Écrit par : bcallens | 25/10/2012

Vous vous abusez, il faut considérer l'ensemble des textes relatifs aux OPCA pour comprendre leur nature et celle du régime. Et la base légale de tout le régime règlementaire est l'article L. 6332-6. Vous n'arriverez pas à faire qu'un texte relatif au DIF portable prenne à rebours toute la législation relative aux OPCA.

Cordialement

jpw

Écrit par : jpw | 25/10/2012

Il n'es pire sourd que celui qui veut entendre. On a d'un côté des organismes collecteurs qui collectent près de 500 millions d'euros, qui parfois disposent de "trésor" de guerre conséquent (dans la métallurgie paraît-il) et qui parfois renvoient dans les cordes le malheureux salarié qui croyait que la Loi lui octroyait le droit de se former en cas de malheur professionnel.
Tout cela est fort dommageable pour le lien social en France. Un peu comme les syndicats semblent s'intéresser avant tout aux insiders et à oublier tous les autres (les travailleurs indépendants, les précaires, les intérimaires, les salariés de PME...) on a la forte impression que les déclarations d'intentions généreuses (former les moins qualifiés, sécuriser les parcours, simplifier l'accès à la formation) sont des rideaux de fumée masquant les très nombreuses chasses gardées, corporatismes et autres baronnies imprenables.
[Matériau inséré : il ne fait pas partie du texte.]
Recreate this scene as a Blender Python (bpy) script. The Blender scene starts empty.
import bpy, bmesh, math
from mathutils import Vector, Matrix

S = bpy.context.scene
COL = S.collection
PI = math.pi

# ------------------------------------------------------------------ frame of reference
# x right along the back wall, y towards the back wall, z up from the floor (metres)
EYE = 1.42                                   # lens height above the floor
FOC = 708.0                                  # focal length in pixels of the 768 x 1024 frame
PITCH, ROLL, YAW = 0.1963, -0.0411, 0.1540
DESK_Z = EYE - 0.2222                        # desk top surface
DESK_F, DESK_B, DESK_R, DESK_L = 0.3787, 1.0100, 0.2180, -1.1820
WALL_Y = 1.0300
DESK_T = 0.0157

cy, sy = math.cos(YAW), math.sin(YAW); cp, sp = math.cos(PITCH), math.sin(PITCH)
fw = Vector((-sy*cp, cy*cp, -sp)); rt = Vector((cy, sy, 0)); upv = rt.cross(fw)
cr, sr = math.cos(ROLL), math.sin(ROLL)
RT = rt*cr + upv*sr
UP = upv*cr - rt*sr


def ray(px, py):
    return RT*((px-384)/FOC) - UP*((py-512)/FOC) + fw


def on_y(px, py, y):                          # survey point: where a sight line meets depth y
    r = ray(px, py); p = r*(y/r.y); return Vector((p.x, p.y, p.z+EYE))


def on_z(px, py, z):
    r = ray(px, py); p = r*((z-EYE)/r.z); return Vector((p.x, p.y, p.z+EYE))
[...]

Il y a aussi désormais en France un "écosystème" de la réforme : on discute, on fait des rapports, on négocie mais rien sur le terrain ne change même après des années (et le DIF par exemple a plus de 8 ans cette année).A quoi sert-il de faire voter des Lois si celles-ci sont ambiguës (qui doit payer par exemple pour le DIF) ou que l'Etat n'a pas les moyens de les faire respecter (les plans seniors).
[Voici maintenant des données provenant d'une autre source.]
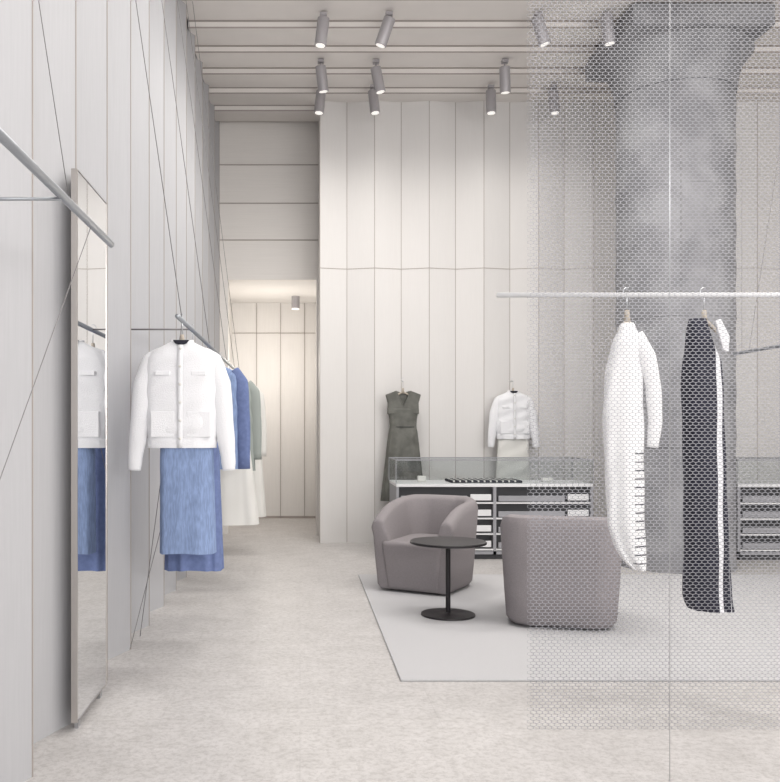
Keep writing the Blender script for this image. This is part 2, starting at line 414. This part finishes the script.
def hanger(e,neck=-.105,w=.15,m=None,drop=.08):
    m=m or M['wood']
    hk=[(-.018*math.sin(math.pi*k/8),0,.016-.018*math.cos(math.pi*k/8)) for k in range(-1,10)]
    tubes('hanger_hook',[([(0,0,neck+.01),(0,0,-.02)]+hk[1:],.0025)],M['steel'],e,8)
    tubes('hanger_neck',[([(0,0,neck-.03),(0,0,neck+.03)],[.016,.010])],m,e,12)
    tubes('hanger_arms',[([(-w,0,neck-drop),(-w*.6,0,neck-drop*.65),(0,0,neck-.012),(w*.6,0,neck-drop*.65),(w,0,neck-drop)],[.006,.009,.012,.009,.006])],m,e,10)
def sleeve(name,pts,rad,m,e,flat=.6):
    P2=[];R2=[]
    pts=[Vector(p) for p in pts]
    for i in range(len(pts)-1):
        for j in range(6):
            u=j/6; P2.append(pts[i].lerp(pts[i+1],u)); R2.append((rad[i]*(1-u)+rad[i+1]*u)*(1+.03*math.sin(i*6+j)))
    P2.append(pts[-1]); R2.append(rad[-1])
    V=[];Fc=[]; tubeg(V,Fc,P2,R2,20,True,flat); return mk(name,V,Fc,m,e,True)
def jacket(e,m,w=.205,top=-.115,hem=-.68,slv=-.80,pockets=True):
    s=w/.205
    loft('jacket_body',[(top,.06*s,.042,0),(top-.018,.095*s,.05,0),(top-.045,.155*s,.06,0),(top-.085,.19*s,.066,0),(top-.2,.198*s,.072,0),(hem+.10,.195*s,.075,0),(hem+.06,.186*s,.07,0),(hem,.182*s,.07,0)],m,e,folds=5,amp=.06)
    for sg,n in ((-1,'sleeve_l'),(1,'sleeve_r')):
        sleeve(n,[(sg*.11*s,0,top-.052),(sg*.165*s,0,top-.095),(sg*.205*s,-.005,top-.22),(sg*.229*s,-.015,slv+.22),(sg*.247*s,-.02,slv+.07),(sg*.251*s,-.02,slv)],[.028,.046,.055,.050,.040,.034],m,e,.7)
    tubes('collar',[([(.055*s*math.cos(a),-.044*math.sin(a),top+.004-.012*max(0,math.sin(a))) for a in [math.pi*2*k/24 for k in range(25)]],.009)],m,e,8)
    plate('neck_lining',[(-.042,top+.006),(-.03,top-.012),(0,top-.022),(.03,top-.012),(.042,top+.006)],-.060,-.03,M['label'],e,.002)
    V=[];Fc=[];N=16
    def fy(z):
        f=(top-z)/(top-hem)
        return -(.050+.022*min(1,f*5))*1.06-.004
    for i in range(N+1):
        z=top-.02+(hem-top+.02)*i/N; V+=[(-.014,fy(z),z),(.014,fy(z),z)]
    for i in range(N): a=2*i; Fc.append((a,a+1,a+3,a+2))
    pk=mk('placket',V,Fc,m,e,True); md=pk.modifiers.new('s','SOLIDIFY'); md.thickness=.003
    L=[]
    for i in range(6):
        z=top-.04+(hem-top+.09)*i/5
        L.append(([(0,fy(z)-.007,z),(0,fy(z)+.0,z)],.0075))
    tubes('buttons',L,M['ivory'],e,12)
    if pockets:
        for sg in (-1,1):
            for pz,pw,ph in ((top-.17,.04,.012),(hem+.125,.062,.068)):
                yy=fy(pz)+.010
                plate('pocket',[(sg*.095*s-pw,pz-ph),(sg*.095*s+pw,pz-ph),(sg*.095*s+pw,pz+ph),(sg*.095*s-pw,pz+ph)],yy-.003,yy+.03,m,e,.004)
    loft('hem_band',[(hem+.05,.187*s,.073,0),(hem,.184*s,.072,0)],m,e,folds=5,amp=.0,rows=3)
def G(name,D,x=None,rz=0): 
    return empty(name,(RX if x is None else x,D,RZ+.0),rz)
e=G('white_jacket_with_denim_skirt',4.6); hanger(e); jacket(e,M['knit'])
loft('denim_skirt',[(-.58,.135,.06,.02),(-.72,.143,.065,.025),(-1.24,.15,.08,.03)],M['denim'],e,folds=5,amp=.11,hemwave=.003)
e=G('blue_cotton_dress',5.05); hanger(e)
loft('dress',[(-.115,.055,.04,0),(-.17,.16,.06,0),(-.22,.19,.07,0),(-.6,.15,.08,0),(-1.40,.17,.10,.01)],M['navy'],e,folds=10,amp=.10,hemwave=.004)
e=G('denim_shirt',6.1,rz=-.1); hanger(e)
loft('shirt',[(-.115,.055,.04,0),(-.16,.15,.06,0),(-.2,.2,.07,0),(-.86,.2,.08,0)],M['denim'],e,folds=6,amp=.08)
sleeve('sleeve_r',[(.15,0,-.17),(.205,0,-.25),(.225,0,-.5),(.235,0,-.86)],[.05,.06,.055,.045],M['navy'],e)
sleeve('sleeve_l',[(-.15,0,-.17),(-.2,0,-.25),(-.21,0,-.5),(-.2,0,-.8)],[.05,.06,.055,.045],M['navy'],e)
e=G('ivory_wide_trousers',6.9); hanger(e)
loft('trousers',[(-.1,.12,.03,0),(-.5,.18,.05,.02),(-1.0,.21,.08,.05),(-1.34,.24,.09,.06)],M['ivory'],e,folds=8,amp=.09)
e=G('sage_shirt',7.7); hanger(e)
loft('shirt',[(-.115,.055,.04,0),(-.16,.15,.06,0),(-.2,.2,.07,0),(-.95,.21,.08,.02)],M['sage'],e,folds=6,amp=.08)
sleeve('sleeve_r',[(.15,0,-.17),(.21,0,-.25),(.23,0,-.5),(.24,0,-.85)],[.05,.06,.055,.045],M['sage'],e)
e=G('ivory_dress',8.6); hanger(e)
loft('dress',[(-.115,.055,.04,0),(-.16,.15,.06,0),(-.22,.2,.07,0),(-.6,.2,.08,.03),(-1.45,.25,.10,.04)],M['ivory'],e,folds=9,amp=.08)
sleeve('sleeve_r',[(.15,0,-.17),(.21,0,-.25),(.24,0,-.5),(.25,0,-.85)],[.05,.06,.055,.045],M['ivory'],e)
rz3=P(0,295,D3).z
e=empty('striped_white_dress',(P(627,295,D3).x,D3,rz3)); hanger(e,neck=-.10,w=.045)
loft('dress',[(-.13,.025,.03,0),(-.17,.045,.04,.0),(-.22,.062,.05,-.005),(-.35,.082,.05,-.015),(-.55,.092,.05,-.018),(-.8,.088,.05,-.012),(-1.06,.084,.05,-.004),(-1.16,.07,.045,.015),(-1.22,.052,.045,.035),(-1.26,.028,.04,.055)],M['striped'],e,folds=4,amp=.16)
sleeve('sleeve_r',[(.035,-.02,-.18),(.08,-.03,-.28),(.108,-.03,-.42),(.118,-.03,-.58),(.105,-.03,-.70)],[.03,.038,.036,.032,.026],M['striped'],e)
e=empty('black_striped_dress',(P(704,295,D3).x,D3,rz3)); hanger(e,neck=-.10,w=.07)
loft('dress',[(-.11,.035,.03,-.03),(-.16,.045,.05,-.03),(-.24,.06,.07,-.02),(-.30,.08,.07,-.01),(-.42,.085,.08,-.01),(-.7,.085,.08,.0),(-1.1,.09,.085,.01),(-1.40,.10,.09,.015),(-1.44,.095,.09,.03)],M['blackdress'],e,folds=7,amp=.09)
plate('scarf_strap',[(.01,-.13),(.035,-.12),(.075,-.2),(.07,-.27),(.045,-.26)],-.09,-.07,M['knit'],e,.004)
def wallhook(e):
    tubes('wall_peg',[([(0,-.01,.0),(0,.16,.0)],.005)],M['steel'],e)
b=P(403,381,9.35)
e=empty('olive_dress',b); hanger(e,w=.12); wallhook(e)
plate('bodice_front',[(-.075,-.105),(-.19,-.15),(-.165,-.24),(-.17,-.36),(.17,-.36),(.165,-.24),(.19,-.15),(.075,-.105),(.0,-.27)],-.045,-.02,M['olive'],e)
plate('bodice_back',[(-.075,-.105),(-.19,-.15),(-.165,-.24),(-.17,-.36),(.17,-.36),(.165,-.24),(.19,-.15),(.075,-.105),(.0,-.13)],.01,.03,M['olive'],e)
loft('skirt',[(-.30,.172,.05,0),(-.42,.15,.05,0),(-.5,.145,.05,0),(-.56,.16,.06,.0),(-1.30,.24,.09,0)],M['olive'],e,folds=12,amp=.16)
tubes('waist_seam',[([(.145*math.cos(a),-.056*math.sin(a),-.5) for a in [2*math.pi*k/24 for k in range(25)]],.004)],M['label'],e,6)
b=P(513,381,9.35)
e=empty('white_jacket_with_ivory_skirt',b); hanger(e); wallhook(e); jacket(e,M['knit'],w=.2,hem=-.63,slv=-.72,pockets=True)
loft('ivory_skirt',[(-.55,.16,.05,0),(-1.3,.2,.07,0)],M['ivory'],e,folds=6,amp=.07)
# ---------------- lights
def area(name,loc,sx,sy,en,colr=(1,.98,.95),rot=(0,0,0)):
    ld=bpy.data.lights.new(name,'AREA'); ld.shape='RECTANGLE'; ld.size=sx; ld.size_y=sy; ld.energy=en; ld.color=colr
    o=bpy.data.objects.new(name,ld); col.objects.link(o); o.location=loc; o.rotation_euler=rot; return o
area('added_room_fill',(3.6,1.2,4.8),5,.8,75)  # added area lights out of view, filling the room; no fixtures modelled
area('added_room_fill',(3.6,3.6,4.8),5,.8,105)
area('added_room_fill',(1.6,5.6,4.8),3.2,.8,95)
area('added_ceiling_fill',(3.2,-2.3,2.2),7,1.2,400,(1,.98,.96),(math.radians(90+28),0,0))  # unseen lamp added behind the camera to brighten ceiling and recess
w=bpy.data.worlds.new('World'); S.world=w; w.use_nodes=True
w.node_tree.nodes['Background'].inputs[0].default_value=(.90,.94,1,1); w.node_tree.nodes['Background'].inputs[1].default_value=.5
# ---------------- camera
cd=bpy.data.cameras.new('camera'); cam=bpy.data.objects.new('camera',cd); col.objects.link(cam)
cam.location=(0,0,CH); cam.rotation_euler=(math.pi/2,0,0)
cd.sensor_width=36; cd.lens=F/782*36; cd.shift_x=(390-VX)/782; cd.shift_y=(VY-391)/782
S.camera=cam
S.view_settings.view_transform='Standard'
Écrit par : cozin | 25/10/2012

La loi n'est qu'un des éléments de ce que vous appelez "l'écosystème". Et parfois, ceux qui vivent à l'intérieur de l'écosystème en viennent à oublier l'extérieur. La difficulté pour les partenaires sociaux est d'assumer leur responsabilité de gestionnaires sans perdre de vue la finalité de leur action. Et la technicité et la lourdeur de la gestion, ajoutées à la force de l'habitude, les englue parfois. Sur le DIF portable, c'est manifestement le cas.